Lightning strikes twice for Khaled Hosseini's second tale of Afghanistan

When I picked up "A Thousand Splendid Suns," the much anticipated second novel by Khaled Hosseini, I had just devoured "The Kite Runner" in a single day but the day before. Still caught up in the thoughts and emotions engendered by that powerful and exquisite first novel I could imagine thousands of people holding this new book in their hands, wishing and hoping that Hosseini would do it again, but different and better. All things considered, following up on a successful first novel is probably harder than coming up with the original effort and Hosseini could have rested on his laurels in the manner of Harper Lee, but as "A Thousand Splendid Suns" amply proves, this native of Kabul has more stories to tell about the land of Afghanistan.

"A Thousand Splendid Suns" is the story of two women living in Afghanistan during the last three turbulent decades of that nation's history. In Part One we meet Mariam, the illegitimate daughter of Jalil, one of the wealthiest men in Herat and the owner of a cinema. Jalil has three wives and nine legitimate children, all of whom are strangers to Mariam, while Mariam lives with her mother in the "kolba" that Jalil and his sons built with sun-dried bricks and plastered with mud and straw. Laila is introduced in Part Two, the young daughter of the university educated Babi. Laila's mother is in mourning for the death of the two sons who joined the jihad against the Soviets and were killed. The paths of Mariam and Laila cross but once in these early parts before their lives become irrevocably linked in Part Three. There is really no need to tell you more, because your ability to anticipate the joining of these two threads will not allow you to guess what is to come in this story and all I really have to say is that those of you who loved "The Kite Runner" will not be disappointed by "A Thousand Splendid Suns."

This book brought tears to my eyes more than the first one and that may well be because of my gender: what happened to Hassan and Amir was horrific in the sense that I could imagine those things happening to me, while as the father of daughters this new novel outraged me. I also know that Hosseini does not spare his characters from their fates and I have to say that I keep thinking that the author is not making these things up; that his characters might be fictional but that family, friends and strangers have all told him stories of what happened in Afghanistan. Regardless of the truth behind this assumption, these stories ring true. I also admire the seamless way that Hosseini works in words in the language on his characters, so that we understand that while they are similar to our words for honor and pride, "nang" and "namoos" have significantly different meanings in this culture. Then there is the steadfast Islamic faith of Mariam and Laila that serves them during the reign of the Taliban, when blind obedience to the law is the order of the day. But it is their beliefs that ring true to us in these pages.

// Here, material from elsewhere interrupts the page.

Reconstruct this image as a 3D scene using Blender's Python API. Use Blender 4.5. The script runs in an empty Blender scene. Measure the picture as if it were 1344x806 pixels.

That this novel starts off with two young girls instead of two young boys certainly fulfills the requirement for something different but in the same vein, but what mattered to me more was the fact that this time the characters never come to the United States. That is because "A Thousand Splendid Suns" is not just the story of these characters but also of Afghanistan, a land that has once again been forgotten as first Iraq and now Iran replace it on the nightly news (the reporting of the deaths of U.S. military personnel in Afghanistan always seems like an afterthought when it is mentioned on the news). However, in the end the biggest difference between "A Thousand Splendid Suns" and Hosseini's first novel would be Part Four of this one, which is to say that he takes the characters who have survived further down the road than he did with Amir and his family in "The Kite Runner." Having enjoyed his first two novels within the span of but a few days, I will now have to endure the passage of several years before Hosseini's next novel, but I have no doubts that he will do it again, but different, and that the story will be worth the wait.